In the spy game there are various means and methods to gather information. The US has been for several decades building a massive set of technical means, including the NSA and its collection of every bit of useless information. The other side of the spy game is human intel, namely stuff gathered by sitting in a bar or coffee shop, pretending to being someone else, or just looking around to see what is happening. The US under previous Spy Masters and Presidents has eschewed this human form, too messy, and requires certain types of people.

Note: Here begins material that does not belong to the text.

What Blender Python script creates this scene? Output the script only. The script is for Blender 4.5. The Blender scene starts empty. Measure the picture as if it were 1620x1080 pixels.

Now along comes the CIA DCI hack. In Wired is the tale, and you really can't make this up It is from the script of Three Days of the Condor. A group of sharp "kids" managed to elicit "secure" information from Verizon, surprise surprise, and then with that hacked the DCI's email account on AOL. Verizon should never have bought that but that is a tale for another day.
They state:
The hacker, who says he’s under 20 years old, told WIRED that he
wasn’t working alone but that he and two other people worked on the
breach. He says they first did a reverse lookup of Brennan’s mobile
phone number to discover that he was a Verizon customer. Then one of
them posed as a Verizon technician and called the company asking for
details about Brennan’s account.“[W]e told them we work for Verizon and we have a customer on
scheduled callback,” he told WIRED. The caller told Verizon that he was
unable to access Verizon’s customer database on his own because “our
tools were down.” After providing the Verizon employee with a fabricated employee
Vcode—a unique code the he says Verizon assigns employees—they got the
information they were seeking. This included Brennan’s account number,
his four-digit PIN, the backup mobile number on the account, Brennan’s
AOL email address and the last four digits on his bank card.
For those who do not remember, that is Human Intel, they did not need to have satellites or massive data centers.I wonder if this will change anything? Doubtful.....after all they are Government employees, perhaps Verizon should shake the tree a bit.